The IAT is more than just an abstract measure of attitudes. It’s also a powerful predictor of how we act in certain kinds of spontaneous situations. If you have a strongly pro-white pattern of associations, for example, there is evidence that that will affect the way you behave in the presence of a black person. It’s not going to affect what you’ll choose to say or feel or do. In all likelihood, you won’t be aware that you’re behaving any differently than you would around a white person. But chances are you’ll lean forward a little less, turn away slightly from him or her, close your body a bit, be a bit less expressive, maintain less eye contact, stand a little farther away, smile a lot less, hesitate and stumble over your words a bit more, laugh at jokes a bit less. Does that matter? Of course it does. Suppose the conversation is a job interview. And suppose the applicant is a black man. He’s going to pick up on that uncertainty and distance, and that may well make him a little less certain of himself, a little less confident, and a little less friendly. And what will you think then? You may well get a gut feeling that the applicant doesn’t really have what it takes, or maybe that he is a bit standoffish, or maybe that he doesn’t really want the job. What this unconscious first impression will do, in other words, is throw the interview hopelessly off course.

Or what if the person you are interviewing is tall? I’m sure that on a conscious level we don’t think that we treat tall people any differently from how we treat short people. But there’s plenty of evidence to suggest that height—particularly in men—does trigger a certain set of very positive unconscious associations. I polled about half of the companies on the Fortune 500 list—the list of the largest corporations in the United States—asking each company questions about its CEO. Overwhelmingly, the heads of big companies are, as I’m sure comes as no surprise to anyone, white men, which undoubtedly reflects some kind of implicit bias. But they are also almost all tall: in my sample, I found that on average, male CEOs were just a shade under six feet tall. Given that the average American male is five foot nine, that means that CEOs as a group have about three inches on the rest of their sex. But this statistic actually understates the matter. In the U.S. population, about 14.5 percent of all men are six feet or taller. Among CEOs of Fortune 500 companies, that number is 58 percent. Even more striking, in the general American population, 3.9 percent of adult men are six foot two or taller. Among my CEO sample, almost a third were six foot two or taller.

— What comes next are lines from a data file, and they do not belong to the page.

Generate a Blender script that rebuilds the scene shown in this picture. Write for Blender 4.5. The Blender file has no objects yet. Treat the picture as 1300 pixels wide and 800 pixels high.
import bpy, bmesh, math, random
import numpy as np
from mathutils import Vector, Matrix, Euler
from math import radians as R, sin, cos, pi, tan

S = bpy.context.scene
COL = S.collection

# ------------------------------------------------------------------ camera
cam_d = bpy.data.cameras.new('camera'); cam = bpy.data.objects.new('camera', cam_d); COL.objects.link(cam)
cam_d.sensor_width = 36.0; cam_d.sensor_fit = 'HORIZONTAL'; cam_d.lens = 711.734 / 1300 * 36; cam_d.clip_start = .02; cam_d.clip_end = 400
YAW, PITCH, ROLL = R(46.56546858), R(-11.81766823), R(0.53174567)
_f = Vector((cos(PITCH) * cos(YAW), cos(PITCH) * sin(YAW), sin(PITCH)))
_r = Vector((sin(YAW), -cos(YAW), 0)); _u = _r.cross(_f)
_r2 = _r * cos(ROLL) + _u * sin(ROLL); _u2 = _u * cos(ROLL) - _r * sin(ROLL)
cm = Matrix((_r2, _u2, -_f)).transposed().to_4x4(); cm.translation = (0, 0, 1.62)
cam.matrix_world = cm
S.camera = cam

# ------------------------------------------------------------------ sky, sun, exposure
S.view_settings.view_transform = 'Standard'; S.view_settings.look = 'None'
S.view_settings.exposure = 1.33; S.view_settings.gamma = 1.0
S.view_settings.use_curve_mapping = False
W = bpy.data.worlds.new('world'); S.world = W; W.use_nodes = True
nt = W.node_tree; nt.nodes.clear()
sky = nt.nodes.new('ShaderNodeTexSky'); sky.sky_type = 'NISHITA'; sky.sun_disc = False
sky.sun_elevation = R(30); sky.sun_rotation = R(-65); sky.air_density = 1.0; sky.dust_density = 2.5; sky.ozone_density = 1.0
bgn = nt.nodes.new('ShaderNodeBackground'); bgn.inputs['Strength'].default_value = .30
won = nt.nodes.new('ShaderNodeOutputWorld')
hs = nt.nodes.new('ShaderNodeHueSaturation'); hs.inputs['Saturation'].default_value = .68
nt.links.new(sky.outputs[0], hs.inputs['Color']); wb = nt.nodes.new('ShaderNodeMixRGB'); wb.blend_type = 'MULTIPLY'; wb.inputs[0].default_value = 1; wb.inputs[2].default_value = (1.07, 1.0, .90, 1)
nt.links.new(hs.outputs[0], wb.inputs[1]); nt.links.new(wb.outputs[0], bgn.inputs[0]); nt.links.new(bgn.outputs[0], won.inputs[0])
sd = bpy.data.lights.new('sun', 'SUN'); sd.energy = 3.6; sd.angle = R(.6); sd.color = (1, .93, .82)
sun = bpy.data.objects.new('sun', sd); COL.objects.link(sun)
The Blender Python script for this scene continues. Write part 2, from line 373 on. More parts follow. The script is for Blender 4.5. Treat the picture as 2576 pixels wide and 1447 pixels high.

The lack of women or minorities among the top executive ranks at least has a plausible explanation. For years, for a number of reasons having to do with discrimination and cultural patterns, there simply weren’t a lot of women and minorities entering the management ranks of American corporations. So, today, when boards of directors look for people with the necessary experience to be candidates for top positions, they can argue somewhat plausibly that there aren’t a lot of women and minorities in the executive pipeline. But this is not true of short people. It is possible to staff a large company entirely with white males, but it is not possible to staff a large company without short people. There simply aren’t enough tall people to go around. Yet few of those short people ever make it into the executive suite. Of the tens of millions of American men below five foot six, a grand total of ten in my sample have reached the level of CEO, which says that being short is probably as much of a handicap to corporate success as being a woman or an African American. (The grand exception to all of these trends is American Express CEO Kenneth Chenault, who is both on the short side—five foot nine—and black. He must be a remarkable man to have overcome two Warren Harding errors.)

Is this a deliberate prejudice? Of course not. No one ever says dismissively of a potential CEO candidate that he’s too short. This is quite clearly the kind of unconscious bias that the IAT picks up on. Most of us, in ways that we are not entirely aware of, automatically associate leadership ability with imposing physical stature. We have a sense of what a leader is supposed to look like, and that stereotype is so powerful that when someone fits it, we simply become blind to other considerations. And this isn’t confined to the executive suite. Not long ago, researchers who analyzed the data from four large research studies that had followed thousands of people from birth to adulthood calculated that when corrected for such variables as age and gender and weight, an inch of height is worth $789 a year in salary. That means that a person who is six feet tall but otherwise identical to someone who is five foot five will make on average $5,525 more per year. As Timothy Judge, one of the authors of the height-salary study, points out: “If you take this over the course of a 30-year career and compound it, we’re talking about a tall person enjoying literally hundreds of thousands of dollars of earnings advantage.” Have you ever wondered why so many mediocre people find their way into positions of authority in companies and organizations? It’s because when it comes to even the most important positions, our selection decisions are a good deal less rational than we think. We see a tall person and we swoon.